**WHAT IS ASKED**: Pictures stay out of the copy; restate everything else in the material exactly.

**MATERIAL**:
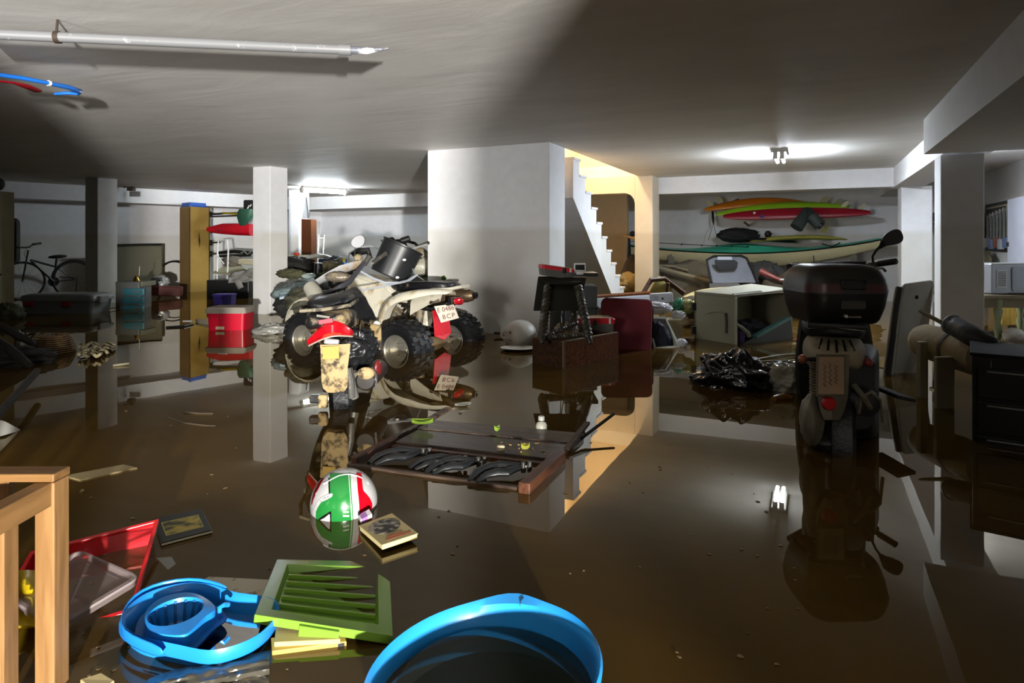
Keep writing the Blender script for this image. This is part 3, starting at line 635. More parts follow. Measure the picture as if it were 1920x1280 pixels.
# ------------------------------------------------------------------ mop bucket
BLU = mat('bucket_blue', '1f86dc', .38, var=.06, mud=.03, mudcol='143a5c', coat=.15)
def smooth_ring(pts, n=60):
    k = len(pts); out = []
    for i in range(n):
        f = i / n * k; a = int(f); q = f - a; p0, p1, p2, p3 = [pts[(a + d) % k] for d in (-1, 0, 1, 2)]
        out.append(.5 * ((2 * p1) + (p2 - p0) * q + (2 * p0 - 5 * p1 + 4 * p2 - p3) * q * q + (3 * p1 - p0 - 3 * p2 + p3) * q ** 3))
    return out
def mop_bucket():
    rim = [(230, 1166), (245, 1140), (275, 1117), (315, 1103), (360, 1096), (400, 1101), (440, 1114), (500, 1123), (518, 1140), (505, 1168), (478, 1192), (438, 1210), (390, 1219), (335, 1209), (290, 1199), (252, 1187)]
    R0 = smooth_ring([W(x, y, .052 - .006 * (x - 230) / 290) for x, y in rim]); cen = sum(R0, V()) / len(R0)
    t = thing('mop_bucket', 'blue oval mop bucket with wringer basket floating tilted', 'bucket', V((cen.x, cen.y, -.2)))
    def rg(k, dz, flat=None): return [V((cen.x + (p.x - cen.x) * k, cen.y + (p.y - cen.y) * k, (p.z + dz) if flat is None else flat)) for p in R0]
    sh = MB().loft([rg(1.03, -.03), rg(1.05, -.024), rg(1.05, -.004), rg(1.035, .004), rg(1.0, .0), rg(.965, -.008), rg(.94, -.03), rg(.86, 0, -.1), rg(.76, 0, -.2)], caps=False)
    sh.add(rg(.76, 0, -.2), [tuple(range(60))]); part(t, 'shell', sh, BLU, smooth=True)
    # folded band handle round the end
    hb = [(432, 1104), (395, 1092), (355, 1087), (305, 1094), (262, 1110), (235, 1135), (222, 1165), (228, 1190), (262, 1207), (310, 1224)]
    hp = [W(x, y, .05) for x, y in hb]
    band = MB().loft([[p + UP * .012, p - UP * .02, p + (cen - p).normalized() * .006 - UP * .02, p + (cen - p).normalized() * .006 + UP * .012] for p in hp]); part(t, 'handle', band, BLU, smooth=True, sub=1)
    part(t, 'inner_water', MB().add(rg(.86, 0, .006), [tuple(range(60))]), TUBW)
    # wringer: raised oval collar with a ribbed basket, joined to a cross wall
    wz = .056
    oc = [(405, 1139), (384, 1119), (358, 1110), (328, 1112), (298, 1122), (278, 1138), (271, 1153), (272, 1168), (282, 1183), (312, 1190), (345, 1190), (362, 1179), (384, 1157)]
    O = smooth_ring([W(x, y, wz) for x, y in oc], 48)
    a0 = R_(-17); hc = []
    for i in range(48):
        th = 2 * math.pi * i / 48; hc.append((329 + 55 * math.cos(th) * math.cos(a0) - 23 * math.sin(th) * math.sin(a0), 1146 + 55 * math.cos(th) * math.sin(a0) + 23 * math.sin(th) * math.cos(a0)))
    H_ = [W(x, y, wz + .004) for x, y in hc]; hcen = sum(H_, V()) / 48
    # match the starting point of both rings by angle
    def ang(p): return math.atan2((p - hcen).dot(FW), (p - hcen).dot(RT))
    O = sorted(O, key=ang); H_ = sorted(H_, key=ang)
    sk = lambda Q, k, z: [V((hcen.x + (p.x - hcen.x) * k, hcen.y + (p.y - hcen.y) * k, z)) for p in Q]
    wr = MB().loft([sk(O, .99, -.03), sk(O, 1.0, wz - .02), sk(O, .985, wz), H_, sk(H_, .97, wz - .006), sk(H_, .8, wz - .055), sk(H_, .6, -.02)], caps=False); part(t, 'wringer', wr, BLU, smooth=True)
    ribs = MB()
    for i in range(0, 48, 3): ribs.tube([sk(H_, .96, wz - .002)[i], sk(H_, .8, wz - .05)[i]], .004, 5)
    part(t, 'wringer_rib', ribs, mat('bucket_rib', '165f9f', .4), smooth=True)
    part(t, 'ledge', MB().loft([sk(O, .98, .022), sk(O, 1.28, .026)], caps=False), mat('bucket_rib', '165f9f', .4), smooth=True, solid=.003)
    h0 = W(412, 1141, .045)
    part(t, 'hook', MB().tube([h0 - UP * .02, h0 + UP * .004, h0 + RT * .012 + UP * .01, h0 + RT * .018 + FW * .012 + UP * .004], .006, 8), BLU, smooth=True)
mop_bucket()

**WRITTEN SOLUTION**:
Keep writing the Blender script for this image. This is part 3, starting at line 635. More parts follow. Measure the picture as if it were 1920x1280 pixels.
# ------------------------------------------------------------------ mop bucket
BLU = mat('bucket_blue', '1f86dc', .38, var=.06, mud=.03, mudcol='143a5c', coat=.15)
def smooth_ring(pts, n=60):
    k = len(pts); out = []
    for i in range(n):
        f = i / n * k; a = int(f); q = f - a; p0, p1, p2, p3 = [pts[(a + d) % k] for d in (-1, 0, 1, 2)]
        out.append(.5 * ((2 * p1) + (p2 - p0) * q + (2 * p0 - 5 * p1 + 4 * p2 - p3) * q * q + (3 * p1 - p0 - 3 * p2 + p3) * q ** 3))
    return out
def mop_bucket():
    rim = [(230, 1166), (245, 1140), (275, 1117), (315, 1103), (360, 1096), (400, 1101), (440, 1114), (500, 1123), (518, 1140), (505, 1168), (478, 1192), (438, 1210), (390, 1219), (335, 1209), (290, 1199), (252, 1187)]
    R0 = smooth_ring([W(x, y, .052 - .006 * (x - 230) / 290) for x, y in rim]); cen = sum(R0, V()) / len(R0)
    t = thing('mop_bucket', 'blue oval mop bucket with wringer basket floating tilted', 'bucket', V((cen.x, cen.y, -.2)))
    def rg(k, dz, flat=None): return [V((cen.x + (p.x - cen.x) * k, cen.y + (p.y - cen.y) * k, (p.z + dz) if flat is None else flat)) for p in R0]
    sh = MB().loft([rg(1.03, -.03), rg(1.05, -.024), rg(1.05, -.004), rg(1.035, .004), rg(1.0, .0), rg(.965, -.008), rg(.94, -.03), rg(.86, 0, -.1), rg(.76, 0, -.2)], caps=False)
    sh.add(rg(.76, 0, -.2), [tuple(range(60))]); part(t, 'shell', sh, BLU, smooth=True)
    # folded band handle round the end
    hb = [(432, 1104), (395, 1092), (355, 1087), (305, 1094), (262, 1110), (235, 1135), (222, 1165), (228, 1190), (262, 1207), (310, 1224)]
    hp = [W(x, y, .05) for x, y in hb]
    band = MB().loft([[p + UP * .012, p - UP * .02, p + (cen - p).normalized() * .006 - UP * .02, p + (cen - p).normalized() * .006 + UP * .012] for p in hp]); part(t, 'handle', band, BLU, smooth=True, sub=1)
    part(t, 'inner_water', MB().add(rg(.86, 0, .006), [tuple(range(60))]), TUBW)
    # wringer: raised oval collar with a ribbed basket, joined to a cross wall
    wz = .056
    oc = [(405, 1139), (384, 1119), (358, 1110), (328, 1112), (298, 1122), (278, 1138), (271, 1153), (272, 1168), (282, 1183), (312, 1190), (345, 1190), (362, 1179), (384, 1157)]
    O = smooth_ring([W(x, y, wz) for x, y in oc], 48)
    a0 = R_(-17); hc = []
    for i in range(48):
        th = 2 * math.pi * i / 48; hc.append((329 + 55 * math.cos(th) * math.cos(a0) - 23 * math.sin(th) * math.sin(a0), 1146 + 55 * math.cos(th) * math.sin(a0) + 23 * math.sin(th) * math.cos(a0)))
    H_ = [W(x, y, wz + .004) for x, y in hc]; hcen = sum(H_, V()) / 48
    # match the starting point of both rings by angle
    def ang(p): return math.atan2((p - hcen).dot(FW), (p - hcen).dot(RT))
    O = sorted(O, key=ang); H_ = sorted(H_, key=ang)
    sk = lambda Q, k, z: [V((hcen.x + (p.x - hcen.x) * k, hcen.y + (p.y - hcen.y) * k, z)) for p in Q]
    wr = MB().loft([sk(O, .99, -.03), sk(O, 1.0, wz - .02), sk(O, .985, wz), H_, sk(H_, .97, wz - .006), sk(H_, .8, wz - .055), sk(H_, .6, -.02)], caps=False); part(t, 'wringer', wr, BLU, smooth=True)
    ribs = MB()
    for i in range(0, 48, 3): ribs.tube([sk(H_, .96, wz - .002)[i], sk(H_, .8, wz - .05)[i]], .004, 5)
    part(t, 'wringer_rib', ribs, mat('bucket_rib', '165f9f', .4), smooth=True)
    part(t, 'ledge', MB().loft([sk(O, .98, .022), sk(O, 1.28, .026)], caps=False), mat('bucket_rib', '165f9f', .4), smooth=True, solid=.003)
    h0 = W(412, 1141, .045)
    part(t, 'hook', MB().tube([h0 - UP * .02, h0 + UP * .004, h0 + RT * .012 + UP * .01, h0 + RT * .018 + FW * .012 + UP * .004], .006, 8), BLU, smooth=True)
mop_bucket()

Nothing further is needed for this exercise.